A new study reveals that 58% of the participants prefer immediate retribution than to wait to take action. The study titled "Some Revenge Now or More Revenge Later? Applying an Intertemporal Framework to Retaliatory Aggression," published in the journal Motivation Science, shows that more than half of 1,508 respondents in six trials favored instant but less severe reprisal, even excluding delayed but more severe retaliation.
However, researchers said that preference could shift towards delayed revenge if the person sits and think about it. Around 42% of participants were willing to wait to get more vengeance.
Is Revenge Best Served Hot or Cold?
According to Daily Mail, one of the six experiments asked the participants to play a video game against what they believed was a real opponent. They were then instructed to blast a loud noise to their opponent through the headphones or a louder blast the next day. Meanwhile, two participants of another experiment were put in a virtual chat room wherein they were excluded from the discussions 80% of the time.
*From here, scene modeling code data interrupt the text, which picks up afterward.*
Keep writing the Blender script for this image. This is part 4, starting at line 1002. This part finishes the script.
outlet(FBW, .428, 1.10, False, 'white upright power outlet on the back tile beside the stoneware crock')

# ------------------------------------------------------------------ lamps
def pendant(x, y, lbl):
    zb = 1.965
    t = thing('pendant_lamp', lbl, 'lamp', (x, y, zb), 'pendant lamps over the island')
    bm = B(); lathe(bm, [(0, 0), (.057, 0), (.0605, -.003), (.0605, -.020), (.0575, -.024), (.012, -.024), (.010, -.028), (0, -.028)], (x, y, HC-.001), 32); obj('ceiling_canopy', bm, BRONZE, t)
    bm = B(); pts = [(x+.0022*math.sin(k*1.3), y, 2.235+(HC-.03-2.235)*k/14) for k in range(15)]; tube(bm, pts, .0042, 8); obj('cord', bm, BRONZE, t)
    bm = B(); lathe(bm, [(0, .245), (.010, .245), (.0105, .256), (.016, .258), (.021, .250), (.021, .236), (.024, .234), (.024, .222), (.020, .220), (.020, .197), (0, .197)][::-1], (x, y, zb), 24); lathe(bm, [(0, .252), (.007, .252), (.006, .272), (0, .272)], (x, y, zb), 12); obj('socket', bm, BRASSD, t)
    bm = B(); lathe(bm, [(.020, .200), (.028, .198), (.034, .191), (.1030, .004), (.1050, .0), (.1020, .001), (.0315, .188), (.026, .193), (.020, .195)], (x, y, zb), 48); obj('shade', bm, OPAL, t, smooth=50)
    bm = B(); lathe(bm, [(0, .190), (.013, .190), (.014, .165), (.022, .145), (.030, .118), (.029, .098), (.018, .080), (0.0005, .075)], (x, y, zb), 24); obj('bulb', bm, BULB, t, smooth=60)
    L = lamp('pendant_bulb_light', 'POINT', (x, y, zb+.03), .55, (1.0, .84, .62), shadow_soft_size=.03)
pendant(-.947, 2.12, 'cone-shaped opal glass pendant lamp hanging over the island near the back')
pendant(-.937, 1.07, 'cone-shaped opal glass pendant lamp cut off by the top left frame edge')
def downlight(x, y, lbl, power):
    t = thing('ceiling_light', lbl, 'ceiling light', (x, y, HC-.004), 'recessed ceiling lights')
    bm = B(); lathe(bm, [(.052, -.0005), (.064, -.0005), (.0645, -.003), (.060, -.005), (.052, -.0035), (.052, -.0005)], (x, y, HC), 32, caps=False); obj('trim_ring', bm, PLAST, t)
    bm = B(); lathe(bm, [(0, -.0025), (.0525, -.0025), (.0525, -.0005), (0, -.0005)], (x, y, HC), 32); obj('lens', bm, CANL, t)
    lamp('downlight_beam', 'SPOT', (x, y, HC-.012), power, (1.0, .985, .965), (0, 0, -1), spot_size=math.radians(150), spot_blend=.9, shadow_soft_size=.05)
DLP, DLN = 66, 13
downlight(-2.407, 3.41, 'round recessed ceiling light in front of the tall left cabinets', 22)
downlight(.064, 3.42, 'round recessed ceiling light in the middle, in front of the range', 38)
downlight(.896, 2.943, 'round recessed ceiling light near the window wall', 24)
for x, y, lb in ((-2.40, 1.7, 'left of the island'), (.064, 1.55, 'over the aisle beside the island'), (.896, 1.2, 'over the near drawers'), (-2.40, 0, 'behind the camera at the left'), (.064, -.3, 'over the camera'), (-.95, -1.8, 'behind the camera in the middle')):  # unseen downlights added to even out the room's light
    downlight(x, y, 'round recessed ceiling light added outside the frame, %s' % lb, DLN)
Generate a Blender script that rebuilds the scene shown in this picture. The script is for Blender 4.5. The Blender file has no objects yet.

Researchers found that immediate revenge is more desirable for more than half of participants than money. Participants in the research who exhibited a preference for delayed-but-greater vengeance were more willing to wait for their desired retaliation than they were for monetary incentives, according to Dr. Samuel West, through Daily Mail.
However, these findings became more complex when those who prefer immediate revenge also had greater antagonistic traits, such as sadism and angry rumination.
Co-author Dr. David Chester told VCU News that when provocations are so severe or when people provoke the 'wrong person' with antagonistic traits, revenge may become a dish best served cold.
Researchers hope that the findings of the study could shed light on aggression or antisocial behavior. They added that the results showed that those who wait to take revenge exhibited greater self-regulation than those who take revenge immediately after being wronged.
Psychology of Revenge
According to an article on the website of the Association for Psychological Science, an experiment by Swiss researchers scanned the brains of people who wanted to take revenge after being wronged in an economic exchange game. These people trusted their partners but ended being fooled because, instead of splitting the money, their partners chose to keep it for themselves.
For a full minute, participants formulated their revenge plan, and their recorded brain activity showed that the caudate nucleus, a part of the brain known to process rewards, was activated.
Although the idea of revenge is delectable, the actual execution carries a bitter cost of time, emotions and physical energy. Psychological scientists have discovered that revenge fails to fulfill its sweet expectations, while behavioral scientists observed that it only prolonged the unpleasantness of the original offense.
Instead of delivering justice, participants in the study only realized that revenge creates a cycle of retaliation partly because the moral equilibrium of a person rarely aligns with other people. That is why the pursuit of revenge has persisted for ages, despite it being distasteful.